> [Material provided]:
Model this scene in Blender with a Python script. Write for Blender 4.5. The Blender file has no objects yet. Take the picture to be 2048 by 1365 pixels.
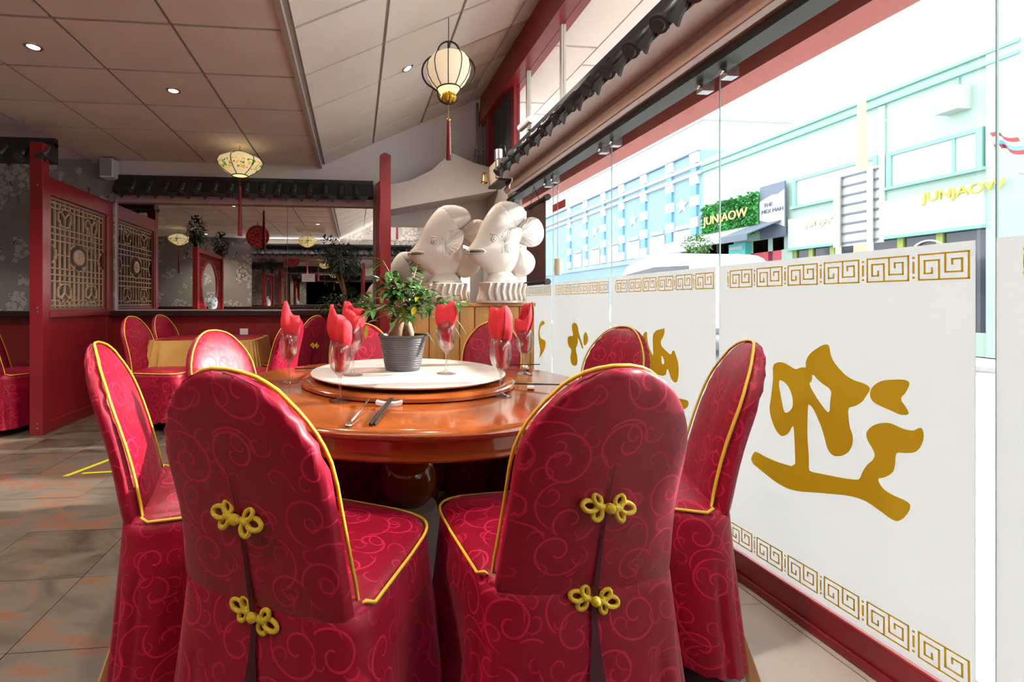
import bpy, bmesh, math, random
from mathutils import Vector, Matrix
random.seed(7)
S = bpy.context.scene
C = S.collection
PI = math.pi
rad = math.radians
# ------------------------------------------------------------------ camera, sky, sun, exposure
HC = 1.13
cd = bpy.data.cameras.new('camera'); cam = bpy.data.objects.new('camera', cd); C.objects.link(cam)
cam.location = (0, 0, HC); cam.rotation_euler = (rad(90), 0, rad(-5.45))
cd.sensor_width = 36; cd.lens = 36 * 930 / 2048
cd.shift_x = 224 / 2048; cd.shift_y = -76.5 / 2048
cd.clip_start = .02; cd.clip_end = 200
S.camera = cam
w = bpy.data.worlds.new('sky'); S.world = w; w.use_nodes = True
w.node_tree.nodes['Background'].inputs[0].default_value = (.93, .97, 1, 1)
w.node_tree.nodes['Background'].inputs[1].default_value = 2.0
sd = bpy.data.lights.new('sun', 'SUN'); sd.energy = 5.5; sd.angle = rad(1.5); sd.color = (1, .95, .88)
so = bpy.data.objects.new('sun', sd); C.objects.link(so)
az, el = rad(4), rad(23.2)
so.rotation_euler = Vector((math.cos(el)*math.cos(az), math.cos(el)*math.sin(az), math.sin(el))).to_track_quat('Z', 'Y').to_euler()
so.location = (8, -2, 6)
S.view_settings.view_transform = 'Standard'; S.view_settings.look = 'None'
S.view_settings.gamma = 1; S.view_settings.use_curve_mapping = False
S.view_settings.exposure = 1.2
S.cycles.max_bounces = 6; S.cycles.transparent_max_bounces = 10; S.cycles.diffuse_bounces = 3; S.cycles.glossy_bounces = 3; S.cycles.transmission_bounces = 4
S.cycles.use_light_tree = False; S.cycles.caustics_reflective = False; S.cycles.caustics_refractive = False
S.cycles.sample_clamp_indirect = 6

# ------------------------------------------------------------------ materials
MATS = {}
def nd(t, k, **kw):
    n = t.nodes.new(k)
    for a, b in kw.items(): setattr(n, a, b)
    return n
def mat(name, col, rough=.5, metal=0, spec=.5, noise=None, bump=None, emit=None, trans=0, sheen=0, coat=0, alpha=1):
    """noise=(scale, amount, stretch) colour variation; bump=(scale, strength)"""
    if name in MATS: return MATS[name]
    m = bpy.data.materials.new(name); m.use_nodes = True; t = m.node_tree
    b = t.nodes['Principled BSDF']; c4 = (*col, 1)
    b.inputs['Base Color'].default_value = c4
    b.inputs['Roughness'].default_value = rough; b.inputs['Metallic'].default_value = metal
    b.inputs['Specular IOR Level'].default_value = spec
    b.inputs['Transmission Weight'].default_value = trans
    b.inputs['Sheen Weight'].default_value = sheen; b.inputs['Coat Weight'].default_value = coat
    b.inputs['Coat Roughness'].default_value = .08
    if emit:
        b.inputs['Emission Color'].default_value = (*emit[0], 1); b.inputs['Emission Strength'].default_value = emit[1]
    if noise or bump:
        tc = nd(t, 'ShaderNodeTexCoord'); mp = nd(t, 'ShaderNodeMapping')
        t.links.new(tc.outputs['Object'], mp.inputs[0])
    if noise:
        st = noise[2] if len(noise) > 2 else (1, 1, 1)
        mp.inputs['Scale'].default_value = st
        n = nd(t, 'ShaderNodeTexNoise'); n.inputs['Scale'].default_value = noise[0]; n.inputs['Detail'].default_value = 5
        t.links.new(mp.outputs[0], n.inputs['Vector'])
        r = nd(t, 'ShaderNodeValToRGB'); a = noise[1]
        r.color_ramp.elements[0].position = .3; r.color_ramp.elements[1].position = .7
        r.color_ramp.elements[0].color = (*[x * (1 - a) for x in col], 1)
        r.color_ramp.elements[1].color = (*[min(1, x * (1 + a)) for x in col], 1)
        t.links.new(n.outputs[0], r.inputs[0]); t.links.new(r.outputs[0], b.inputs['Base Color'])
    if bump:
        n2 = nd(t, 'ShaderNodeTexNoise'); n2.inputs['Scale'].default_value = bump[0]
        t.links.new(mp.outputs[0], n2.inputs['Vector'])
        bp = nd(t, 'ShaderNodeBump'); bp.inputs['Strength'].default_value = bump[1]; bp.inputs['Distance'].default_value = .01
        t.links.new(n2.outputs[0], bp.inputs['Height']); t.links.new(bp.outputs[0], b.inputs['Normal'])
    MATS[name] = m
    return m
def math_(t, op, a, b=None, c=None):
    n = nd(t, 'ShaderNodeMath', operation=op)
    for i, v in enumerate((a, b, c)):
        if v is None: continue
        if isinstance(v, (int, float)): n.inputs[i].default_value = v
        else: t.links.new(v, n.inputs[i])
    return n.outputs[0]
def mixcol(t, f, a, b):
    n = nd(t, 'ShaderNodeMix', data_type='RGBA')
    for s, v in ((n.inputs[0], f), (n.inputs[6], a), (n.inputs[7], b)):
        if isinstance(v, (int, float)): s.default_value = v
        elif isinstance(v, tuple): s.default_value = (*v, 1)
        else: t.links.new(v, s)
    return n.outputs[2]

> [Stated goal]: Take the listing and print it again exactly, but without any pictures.

> [Task output]:
Model this scene in Blender with a Python script. Write for Blender 4.5. The Blender file has no objects yet. Take the picture to be 2048 by 1365 pixels.
import bpy, bmesh, math, random
from mathutils import Vector, Matrix
random.seed(7)
S = bpy.context.scene
C = S.collection
PI = math.pi
rad = math.radians
# ------------------------------------------------------------------ camera, sky, sun, exposure
HC = 1.13
cd = bpy.data.cameras.new('camera'); cam = bpy.data.objects.new('camera', cd); C.objects.link(cam)
cam.location = (0, 0, HC); cam.rotation_euler = (rad(90), 0, rad(-5.45))
cd.sensor_width = 36; cd.lens = 36 * 930 / 2048
cd.shift_x = 224 / 2048; cd.shift_y = -76.5 / 2048
cd.clip_start = .02; cd.clip_end = 200
S.camera = cam
w = bpy.data.worlds.new('sky'); S.world = w; w.use_nodes = True
w.node_tree.nodes['Background'].inputs[0].default_value = (.93, .97, 1, 1)
w.node_tree.nodes['Background'].inputs[1].default_value = 2.0
sd = bpy.data.lights.new('sun', 'SUN'); sd.energy = 5.5; sd.angle = rad(1.5); sd.color = (1, .95, .88)
so = bpy.data.objects.new('sun', sd); C.objects.link(so)
az, el = rad(4), rad(23.2)
so.rotation_euler = Vector((math.cos(el)*math.cos(az), math.cos(el)*math.sin(az), math.sin(el))).to_track_quat('Z', 'Y').to_euler()
so.location = (8, -2, 6)
S.view_settings.view_transform = 'Standard'; S.view_settings.look = 'None'
S.view_settings.gamma = 1; S.view_settings.use_curve_mapping = False
S.view_settings.exposure = 1.2
S.cycles.max_bounces = 6; S.cycles.transparent_max_bounces = 10; S.cycles.diffuse_bounces = 3; S.cycles.glossy_bounces = 3; S.cycles.transmission_bounces = 4
S.cycles.use_light_tree = False; S.cycles.caustics_reflective = False; S.cycles.caustics_refractive = False
S.cycles.sample_clamp_indirect = 6

# ------------------------------------------------------------------ materials
MATS = {}
def nd(t, k, **kw):
    n = t.nodes.new(k)
    for a, b in kw.items(): setattr(n, a, b)
    return n
def mat(name, col, rough=.5, metal=0, spec=.5, noise=None, bump=None, emit=None, trans=0, sheen=0, coat=0, alpha=1):
    """noise=(scale, amount, stretch) colour variation; bump=(scale, strength)"""
    if name in MATS: return MATS[name]
    m = bpy.data.materials.new(name); m.use_nodes = True; t = m.node_tree
    b = t.nodes['Principled BSDF']; c4 = (*col, 1)
    b.inputs['Base Color'].default_value = c4
    b.inputs['Roughness'].default_value = rough; b.inputs['Metallic'].default_value = metal
    b.inputs['Specular IOR Level'].default_value = spec
    b.inputs['Transmission Weight'].default_value = trans
    b.inputs['Sheen Weight'].default_value = sheen; b.inputs['Coat Weight'].default_value = coat
    b.inputs['Coat Roughness'].default_value = .08
    if emit:
        b.inputs['Emission Color'].default_value = (*emit[0], 1); b.inputs['Emission Strength'].default_value = emit[1]
    if noise or bump:
        tc = nd(t, 'ShaderNodeTexCoord'); mp = nd(t, 'ShaderNodeMapping')
        t.links.new(tc.outputs['Object'], mp.inputs[0])
    if noise:
        st = noise[2] if len(noise) > 2 else (1, 1, 1)
        mp.inputs['Scale'].default_value = st
        n = nd(t, 'ShaderNodeTexNoise'); n.inputs['Scale'].default_value = noise[0]; n.inputs['Detail'].default_value = 5
        t.links.new(mp.outputs[0], n.inputs['Vector'])
        r = nd(t, 'ShaderNodeValToRGB'); a = noise[1]
        r.color_ramp.elements[0].position = .3; r.color_ramp.elements[1].position = .7
        r.color_ramp.elements[0].color = (*[x * (1 - a) for x in col], 1)
        r.color_ramp.elements[1].color = (*[min(1, x * (1 + a)) for x in col], 1)
        t.links.new(n.outputs[0], r.inputs[0]); t.links.new(r.outputs[0], b.inputs['Base Color'])
    if bump:
        n2 = nd(t, 'ShaderNodeTexNoise'); n2.inputs['Scale'].default_value = bump[0]
        t.links.new(mp.outputs[0], n2.inputs['Vector'])
        bp = nd(t, 'ShaderNodeBump'); bp.inputs['Strength'].default_value = bump[1]; bp.inputs['Distance'].default_value = .01
        t.links.new(n2.outputs[0], bp.inputs['Height']); t.links.new(bp.outputs[0], b.inputs['Normal'])
    MATS[name] = m
    return m
def math_(t, op, a, b=None, c=None):
    n = nd(t, 'ShaderNodeMath', operation=op)
    for i, v in enumerate((a, b, c)):
        if v is None: continue
        if isinstance(v, (int, float)): n.inputs[i].default_value = v
        else: t.links.new(v, n.inputs[i])
    return n.outputs[0]
def mixcol(t, f, a, b):
    n = nd(t, 'ShaderNodeMix', data_type='RGBA')
    for s, v in ((n.inputs[0], f), (n.inputs[6], a), (n.inputs[7], b)):
        if isinstance(v, (int, float)): s.default_value = v
        elif isinstance(v, tuple): s.default_value = (*v, 1)
        else: t.links.new(v, s)
    return n.outputs[2]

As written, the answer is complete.